Sous un gouvernement autoritaire comme celui de la Chine, la surveillance numérique transforme un Etat policier désagréable en un Etat terrifiant et omniscient. Surtout dans la région occidentale du Xinjiang, la Chine utilise l’intelligence artificielle et la surveillance de masse pour créer un panoptique du 21e siècle et imposer un contrôle total sur des millions d’Ouïghours, une minorité musulmane de langue turque ( )

Le Xinjiang est l’extrême cauchemar que la nouvelle technologie rend possible : un Etat policier raciste. Craignant l’insurrection et le séparatisme, les dirigeants chinois ont renforcé les techniques de contrôle totalitaire – y compris la détention massive des Ouïghours pour la rééducation – avec la technologie numérique. Dans certaines parties de la province, les rues ont des perches hérissées de caméras de vidéosurveillance tous les 100-200 mètres.

Ils enregistrent le visage de chaque conducteur qui passe et la plaque d’immatriculation des voitures. Les téléphones mobiles des Ouïgours doivent exécuter des logiciels espions émis par le gouvernement. Les données associées à leurs cartes d’identité incluent non seulement le nom, le sexe et la profession, mais peuvent contenir les détails des parents, les empreintes digitales, le groupe sanguin, les informations ADN, le dossier de détention et le «statut de fiabilité ». Tout cela et plus encore est alimenté par la plate-forme d’opérations interarmées intégrées (IJOP), un système alimenté par l’IA pour générer des listes de suspects pour la détention.

Le totalitarisme à l’échelle du Xinjiang peut être difficile à reproduire, même dans la majeure partie de la Chine. Réprimer une minorité identifiable est plus facile que d’assurer un contrôle absolu sur des populations entières. Mais des éléments du modèle de surveillance de la Chine inspireront sûrement d’autres autocraties auxquelles le matériel nécessaire sera heureusement vendu. Les États libéraux ont l’obligation d’exposer et de réprimander cette exportation d’oppression, même s’ils limitent leurs outils de persuasion.
L’Occident doit aussi se regarder. ( ) Les agents peuvent installer des tours téléphoniques bidons pour suivre les mouvements et les contacts des personnes. Les données provenant des lecteurs de plaque d’immatriculation peuvent suivre les mouvements d’une personne pendant des années.

Certaines villes américaines ont des programmes de police prédictive similaires à IJOP qui analysent les crimes passés pour prédire les crimes futurs. Tout ceci permet de surveiller les attaquants potentiels, mais le potentiel d’abus est grand. On sait que des centaines de policiers américains ont utilisé des bases de données confidentielles pour fouiller les journalistes, ex petites amies et autres.
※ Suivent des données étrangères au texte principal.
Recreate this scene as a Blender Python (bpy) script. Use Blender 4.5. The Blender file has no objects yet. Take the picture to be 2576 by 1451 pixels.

La vigilance et la transparence doivent être les mots d’ordre. Elles peuvent améliorer l’efficacité de la technologie : le port régulier de caméras de surveillance par la police, par exemple, semble réduire les plaintes du public. La consultation compte aussi. Un projet de loi récemment proposé en Californie obligerait les services de police à divulguer leurs équipements de surveillance, à publier des données sur leur utilisation et à demander l’avis du public avant d’en acheter davantage. Si cela rend la progression plus lente, soit. La police surveille à juste titre les citoyens pour les garder en sécurité. Les citoyens doivent veiller à ce que la police reste libre.

SAJ prend Ramgoolam comme référence sur les caméras CCTV

Le Minister Menor Sir Anerood Jugnauth intervenant sur le budget, a pris fait et cause en faveur du Safe City Project. Qui plus est, il s’est appuyé sur des explications précédentes de l’ancien Premier ministre, Navin Ramgoolam, pour atténuer les craintes et appréhensions au sein et hors de l’hémicycle

. Des extraits de relatifs : « He (Navin Ramgoolam) defended the installation of those cameras and even said, I quote: « In the UK, they want to put microphones with the CCTV so that they can listen to what people are saying. Giving me good idea!» In March 2011, answering a PQ from then MP Seeruttun, the former Prime Minister said, I quote – “The CCTV surveillance system is a very effective tool in the fight against crime. The use of CCTV surveillance system fits in the overall vision of the Government for a safer Mauritius.

« They (the opposition) do not like to see Mauritius become safer because we are here! Therefore, the accusations levelled against us do not hold ground, do not hold water. I do not see any danger for public life if this Government is going ahead with the Safe City project, which I have been supporting myself fully. »
Et en conclusion Sir Anerood ajoute: « I will end by saying that only those who contravene the laws of the land need to worry, because they will be surely c aught and brought to justice, which we hope will happen.

I have been to Singapore recently and it is amazing how effectively the Singapore authorities deal with law and order situations through the use of smart intelligent cameras. With the problems we are facing on the law and order front in our country, the  solutions lie in the utilisation of appropriate technological tools and surely the installation of smart intelligent cameras will be of great use. I wish the demagogy of the opposition stops. At least, let us agree that security is not a political issue. It is a national issue and we need to join hands in making our country safer ».